Nestled in the labyrinth of the white-walled booths of Paris+, the new art fair by Art Basel in the French capital which took place over the weekend, was a display of new works by Akeem Smith. Salvaged metal structures, taken from buildings in Kingston, Jamaica where he spent much of his upbringing, are collaged together on a grand scale. The mottled, rusted colours are pieced together to create something painterly, yet the raw textures belie hidden depths: flyers for dancehall nights from the past are welded on, hinting at times, places and communities that may have once danced within the confines of these metal planes.
It is the latest work from Akeem, the stylist, artist and self-described “taste collector”, who has been developing his installation-making practice over the past couple of years. It marks the first wall-based artworks from the artist, who has previously created installations of videos, sculptures and curated ephemera to paint a picture of the worlds that he has been fascinated by over the course of his life. Somehow, the artwork resemble vestiges of something lost — perhaps found again in some faraway apocalypse as a reminder of things that once were.
“I think my artwork has come from this concern of archiving, and this is me trying to conserve this taste — it’s not about the clothes or the photos or these tangible things — it’s me trying to archive this attitude,” he explains from a bench facing his artworks, on display with the Heidi gallery in Berlin. The works, titled Pink Steel, California California and Unruly Poochie are instantly evocative of a time or a place, almost like doorways to a world that once was. As a result of the display, Akeem was chosen by a jury of art professionals to carry out a special commission for the Galeries Lafayette Group, which will be produced by the group’s art foundation, Fondation Galeries Lafayette.
Akeem’s previous works have explored archiving through different mediums, sometimes through clothes, party flyers, photography, and through semiprofessional VHS tapes of house parties and club nights from roughly 1983 to 2000. Having grown up between Kingston and Brooklyn, the dancehall scene has been a central theme throughout his artwork (Akeem was raised around his aunt’s design collective Ouch, which was responsible for some of the Jamaican dancehall scene’s most distinctive looks). Though the art world may be quick to label it as an exploration of a specific culture, Akeem is quick to point out that, for him, dancehall sometimes serves as a Trojan Horse.
“I think it’s my bait, to draw people in — but my work is actually about conserving taste,” he explains. “Sometimes when I explain to people how I made things, they will be like, ‘What? You made this out of fucking garbage?’ I’m not a hoarder at all, but I do believe in putting value to things that others may not deem valuable. Art allows me to do that.” His process is complicated, with him spending time in his Philadelphia studio, working with found objects and thinking up ways to age them further. “I’m very much into this thing where you don’t know if I’m deconstructing it, or putting it back together. I like that confusion.”
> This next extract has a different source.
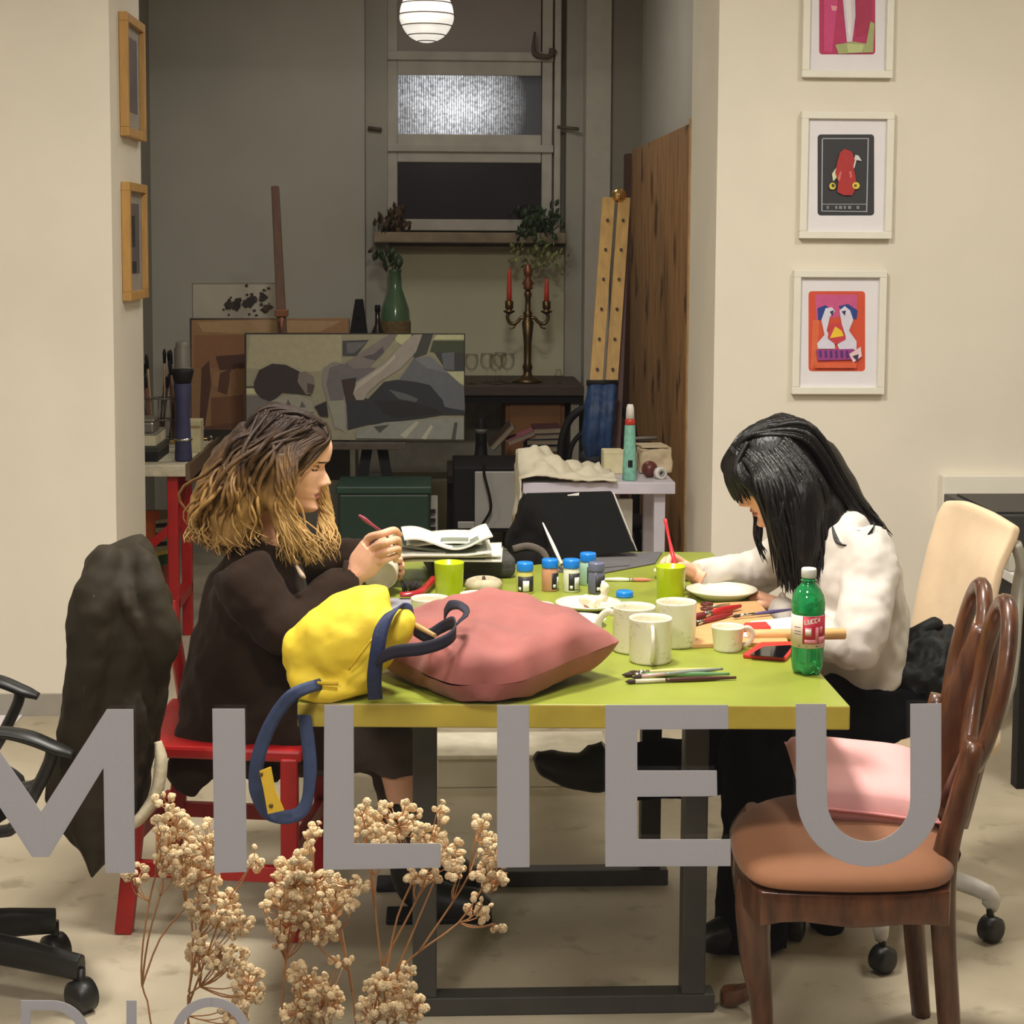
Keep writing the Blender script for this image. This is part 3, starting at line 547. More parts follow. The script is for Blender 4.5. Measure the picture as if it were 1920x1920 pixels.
# green board, ruler strip, cabinet under the low counter
gz = at(720, 912, 6.95).z; t = thing('storage_crate', 'large dark green crate on the floor under the easel', 'crate', (-.17, 7.05, 0))
g0_, g1_ = at(634, 1000, 6.95).x, at(806, 1000, 6.95).x
MB().bb(g0_, g1_, 6.95, 7.25, 0, gz-.03).build('body', mat('dark_green_plastic', (12, 44, 32), .5, var=.15), t, bevel=.01)
MB().bb(g0_-.008, g1_+.008, 6.942, 7.258, gz-.03, gz).build('rim', mat('green_rim', (16, 50, 36), .5), t, bevel=.006)
p_ = at(814, 980, 7.05); t = thing('slotted_holder', 'pale strip with black slots standing right of the green crate', 'holder', (p_.x, 7.05, 0)); MB().bb(p_.x-.014, p_.x+.014, 7.05, 7.07, 0, at(814, 930, 7.05).z).build('strip', mat('grey_plastic', (150, 148, 140), .6), t)
for yy in (958, 975, 991): q = at(812, yy, 7.04); MB().box(q, (.02, .03, .012)).build('slot', black, t)
p_ = at(846, 930, 7.3)
t = thing('grey_cabinet', 'grey white appliance with a black side strip beneath the low counter', 'cabinet', (.23, 7.7, 0))
x0, x1, z1 = at(850, 960, 7.5).x, at(968, 960, 7.5).x, at(900, 876, 7.5).z
zb = at(900, 990, 7.5).z
MB().bb(x0, x1+.1, 7.5, 7.93, zb-.02, z1).build('body', black, t, bevel=.006)
MB().bb(at(890, 960, 7.49).x, x1+.09, 7.485, 7.5, zb, at(900, 884, 7.49).z).bb(at(858, 960, 7.49).x, at(890, 960, 7.49).x, 7.485, 7.5, zb, zb+.03).build('front_panel', mat('grey_white_enamel', (168, 166, 162), .4, var=.04), t, bevel=.004)
for x in (x0+.03, x1+.05): MB().bb(x-.02, x+.02, 7.55, 7.9, 0, zb-.02).build('foot', black, t)
t = thing('power_cable', 'black cable hanging down in front of the grey cabinet', 'cable', at(910, 900, 7.44)); MB().tube([at(908, 870, 7.44), at(908, 890, 7.44), at(918, 930, 7.43), at(920, 955, 7.43), at(910, 975, 7.44), at(898, 992, 7.46)], .006, 8).build('cord', black, t)
MB().box(at(898, 994, 7.465), (.03, .02, .02)).build('plug', black, t)
# counter clutter
x0, x1 = at(948, 780, 8.6).x, at(1060, 780, 8.6).x; zt = at(1000, 748, 8.6).z
t = thing('wooden_chest', 'plain brown wooden chest under the dark shelf', 'chest', (x0, 8.7, 0)); MB().bb(x0, x1, 8.62, 9.1, .3, zt).build('body', mat('orange_brown_wood', (124, 82, 40), .6, var=.15, scale=8), t, bevel=.004); MB().bb(x0+.02, x1-.02, 8.61, 8.62, .33, zt-.02).build('door', MC['orange_brown_wood'], t, bevel=.003); MB().bb(x0+.01, x1-.01, 8.62, 9.1, 0, .3).build('plinth', black, t)
c = setat(902, 850, 8.15, CT); h = at(902, 782, 8.15).z-CT
t = thing('black_flask', 'black pointed flask standing on the low counter beside the painting', 'flask', c); MB(False).lathe([(.05, 0), (.05, .06), (.03, .07), (.026, .12), (.026, h-.03), (.008, h-.006), (0, h)], seg=18).build('body', black, t); MB(False).lathe([(.0265, h-.075), (.0265, h-.055)], seg=18).build('label', mat('grey_label', (110, 106, 100), .6), t)
def book(x0, y0, x1, y1, Y, w, th, c, lb):
    a, b = at(x0, y0, Y), at(x1, y1, Y); d = (b-a); ang = atan2(d.z, d.x); m = (a+b)/2; e = Euler((0, -ang, 0))
    t = thing('book', lb, 'book', m, 'books on the low counter'); MB().box(m+V((0, w/2, 0)), (d.length-.004, w-.004, th*.7), e).build('pages', mat('old_pages', (150, 138, 116), .9), t)
    for s_ in (-1, 1): MB().box(m+V((0, w/2, 0))+e.to_matrix() @ V((0, 0, s_*th*.43)), (d.length, w, th*.14), e).build('cover', mat('cover_%d_%d_%d' % c, c, .6), t)
book(922, 842, 962, 800, 8.05, .2, .03, (70, 44, 34), 'brown book leaning on edge on the low counter')
book(952, 832, 1002, 812, 8.02, .16, .025, (150, 84, 96), 'pink book tilted on the low counter')
book(985, 843, 1058, 842, 8.03, .22, .03, (54, 46, 46), 'lowest dark book of the flat pile on the low counter')
book(988, 830, 1056, 829, 8.03, .2, .025, (70, 66, 72), 'middle grey book of the flat pile on the low counter')
book(992, 820, 1054, 818, 8.03, .2, .02, (110, 104, 104), 'upper pale book of the flat pile on the low counter')
book(1000, 809, 1052, 807, 8.03, .2, .03, (70, 28, 34), 'topmost dark red book of the flat pile on the low counter')
t = thing('cream_pad', 'small ochre box lying under the pink book', 'box', setat(965, 845, 8.02, CT)); MB().bb(at(950, 845, 8.0).x, at(983, 845, 8.0).x, 8.0, 8.1, CT, CT+.028).build('body', mat('ochre_card', (158, 118, 70), .7), t, bevel=.003); MB().bb(at(952, 845, 8.0).x, at(980, 845, 8.0).x, 7.997, 8.0, CT+.008, CT+.016).build('label', MC['cream_paper'], t)
# bentwood chair behind the ladder
t = thing('bentwood_chair', 'black bentwood chair half hidden behind the blue bag', 'chair', (.78, 7.4, 0))
Yb = 7.35; bf = MB().tube([at(1052, 868, Yb), at(1053, 830, Yb), at(1066, 790, Yb), at(1090, 768, Yb), at(1125, 758, Yb), at(1165, 770, Yb), at(1185, 800, Yb), at(1192, 868, Yb)], .017, 10); bf.build('back_hoop', black, t)
MB().tube([at(1066, 868, Yb), at(1072, 836, Yb), at(1092, 812, Yb), at(1125, 802, Yb), at(1160, 815, Yb), at(1172, 868, Yb)], .011, 10).build('inner_hoop', black, t)
cs = V((at(1122, 868, Yb).x, Yb-.2, .46)); MB().lathe([(.0, -.02), (.19, -.02), (.2, 0), (.19, .015), (0, .012)], cs, 28).build('seat', black, t)
for dx, dy in ((-.15, -.14), (.15, -.14), (-.16, .17), (.16, .17)): MB().tube([cs+V((dx, dy, -.01)), V((cs.x+dx*1.25, cs.y+dy*1.2, 0))], [.017, .013], 10, 1).build('leg', black, t)
for s_ in (1052, 1192): q = at(s_, 868, Yb); MB().tube([q, V((q.x, q.y-.02, .45))], .017, 10, 1).build('back_post', black, t)
# wooden ladder leaning on the partition
t = thing('folding_ladder', 'pale wooden folding ladder leaning by the knotty partition', 'ladder', (.8, 7.0, 0)); Yl = 7.0
for (xa, ya, xb, yb, dY) in ((1141, 372, 1117, 720, 0), (1170, 372, 1146, 720, .02)):
    a, b_ = at(xa, ya, Yl+.25), at(xb, yb, Yl+dY); e = b_+(b_-a)*(b_.z/(a.z-b_.z)); mb = MB().tube([a, e], (.025, .014), 4, 1, flat=(1, 0, 0)); r = mb.build('rail', pine, t)
    for k in range(6):
        q = a.lerp(b_, .12+k*.16); MB().tube([q+V((0, -.03, 0)), q+V((0, -.012, 0))], .006, 8, 1).build('rivet', MC['dusty_dark_wood'], r)
q = at(1160, 366, Yl+.24); MB().lathe([(0, -.03), (.022, -.03), (.03, -.01), (.03, .01), (.02, .03), (0, .034)], q, 18, Euler((pi/2, 0, 0))).build('hinge', mat('polished_brass', (206, 170, 110), .2, metal=.9), t)
a, b_ = at(1176, 380, Yl+.3), at(1162, 720, Yl+.08); e = b_+(b_-a)*(b_.z/(a.z-b_.z)); MB().tube([a, e], (.012, .016), 4, 1, flat=(1, 0, 0)).build('prop', mat('dark_red_wood', (78, 34, 28), .5), t)
# blue folded bag slung over the ladder foot
navy = mat('deep_blue_fabric', (22, 54, 96), .55, var=.3, scale=14, bump=.3, bscale=12)
t = thing('folded_bag', 'deep blue folded fabric bag hanging in front of the ladder', 'bag', at(1125, 850, 6.9))
mb = MB()
for k, (xa, xb, r_) in enumerate(((1112, 1103, .022), (1124, 1114, .024), (1138, 1128, .024), (1149, 1140, .02))): mb.tube([at(xa, 722, 6.9), at((xa+xb)/2, 770, 6.86), at(xb, 820, 6.87), at(xb+3, 856, 6.9)], [(r_, .03), (r_*1.1, .05), (r_*1.15, .06), (r_*.8, .04)], 12, 5, flat=(1, 0, 0))
mb.build('body', navy, t, remesh=.008, smooth=2, disp=[(.05, .012)])
MB().tube([at(1100, 718, 6.88), at(1158, 718, 6.88)], .012, 10, 1).build('clamp_bar', black, t); MB().tube([at(1090, 852, 6.9), at(1115, 862, 6.88), at(1150, 852, 6.9)], [.02, .035, .02], 10).build('base_fold', mat('near_black_blue', (14, 18, 30), .7), t)
# white desk in the opening
a, b_ = onz(984, 916, .75), onz(1277, 916, .75); y0 = 6.19
t = thing('white_desk', 'pale lilac white desk standing in the opening between the piers', 'desk', ((a.x+b_.x)/2, 6.4, 0)); lil = mat('lilac_white_laminate', (196, 190, 200), .4, var=.03)
MB().bb(a.x, b_.x, y0, 6.62, .71, .752).build('desk_top', lil, t, bevel=.003)
for x, y in ((a.x+.05, y0+.06), (b_.x-.05, y0+.06), (a.x+.05, 6.56), (b_.x-.05, 6.56)): MB().bb(x-.02, x+.02, y-.02, y+.02, 0, .71).build('leg', lil, t, bevel=.002)
DT = .752
# crumpled cloth hanging over the left end
random.seed(11)
def cl(u, v):
    x = at(948, 880, 6.4).x+u*.385; y = 6.16+v*.4
    h = DT+.014+.075*exp(-((u-.3)/.22)**2-((v-.5)/.4)**2)+.05*abs(sin(u*13+v*4)+.5*sin(v*17-u*9))*.5*(1-abs(2*v-1)**3)*(1 if u < .9 else .4)
    if u < .2: h -= (.2-u)*1.05+.012*sin(v*14); x += .03*(.2-u)*5+.012*sin(v*9)
    if u < .2: x = max(x, 0) if False else min(x, a.x-.012)-.0*u
    return (x, y, h)
tag(MB().grid(cl, 46, 30, thick=.006).build('drop_cloth', mat('cream_rag', (206, 198, 176), .9, var=.08, scale=20, bump=.3, bscale=40), disp=[(.03, .012)]), 'crumpled cream cloth draped over the left end of the lilac desk', 'cloth')
t = thing('carton', 'small pale yellow carton on the desk left of the teal tube', 'box', setat(1148, 880, 6.45, DT)); c = at(1148, 880, 6.45).x; MB().bb(c-.035, c+.04, 6.42, 6.52, DT, DT+.085).build('body', mat('pale_yellow_card', (216, 206, 168), .8), t, bevel=.004); MB().bb(c-.036, c+.041, 6.419, 6.44, DT+.075, DT+.09).build('flap', MC['pale_yellow_card'], t)
t = thing('paper_parcel', 'creased beige paper parcel at the right end of the lilac desk', 'parcel', setat(1225, 880, 6.48, DT)); c = at(1225, 880, 6.48).x
def pf(q): return q
mb = MB().bb(c-.055, c+.06, 6.42, 6.57, DT+.006, DT+.09); mb.build('body', mat('beige_kraft', (196, 178, 148), .8, var=.08, bump=.4, bscale=14), t, remesh=.006, smooth=3, disp=[(.04, .02)])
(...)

His 2020 installation in New York, titled No Gyal Can Test, was an arrangement of artifacts relating to Jamaica dancehall that Akeem created from found materials in Kingston. There were flattened oil drums, concrete blocks, splintered wood and rubber tarps — and within them was archival footage and photography of dancehall queens in their incendiary outfits. It captured the freweheeling sprit of dancehall, of its spontaneity and rawness — and echoed Akeem’s work in fashion as a stylist who has been a longtime collaborator of Shayne Oliver at Hood By Air; the gallery attendants were even outfitted in specially-designed uniforms by Grace Wales Bonner.
In fact, his background in fashion has helped him in his artistic practise. “I feel like just like through my work as a stylist, I have this thing of the wall work needing to be cohesive,” he reflects. “Now, they’re more like series — almost as if I’m making a whole editorial.” He doesn’t often mix the two worlds of fashion and art — although he says they’re more similar than people care to think, with an equal amount of consumers. “I don’t like to blend the two at all, but I’m not going to alienate how I would put a story together.”
His new works, however, are a boiling down of the kaleidoscopic, multi-disciplinary approach he has previously taken when archiving his upbringing. The wall-based works are reduced to the point of being suggestive and opaque. The edges of gates, Akeem points out, are something both familiar and yet specific to his upbringing, hinting at Kingston’s socio-economic divisions. “Is it keeping something out, or protecting something inside” he asks, adding that he was interested in it as a symbol of upward mobility, of middle-class houses — compared to the patina-ed metals he repurposed from a local food shack.
“I’ve tried instances where I like trying to paint certain things to get like a certain feel like colour, but I can’t fake it,” he adds. Ultimately, it’s all about letting the materials speak for themselves, to reveal their secrets and hidden memories. “The materials have this sense of time. It has its own story. It’s me piggybacking off that story that the materials already have.”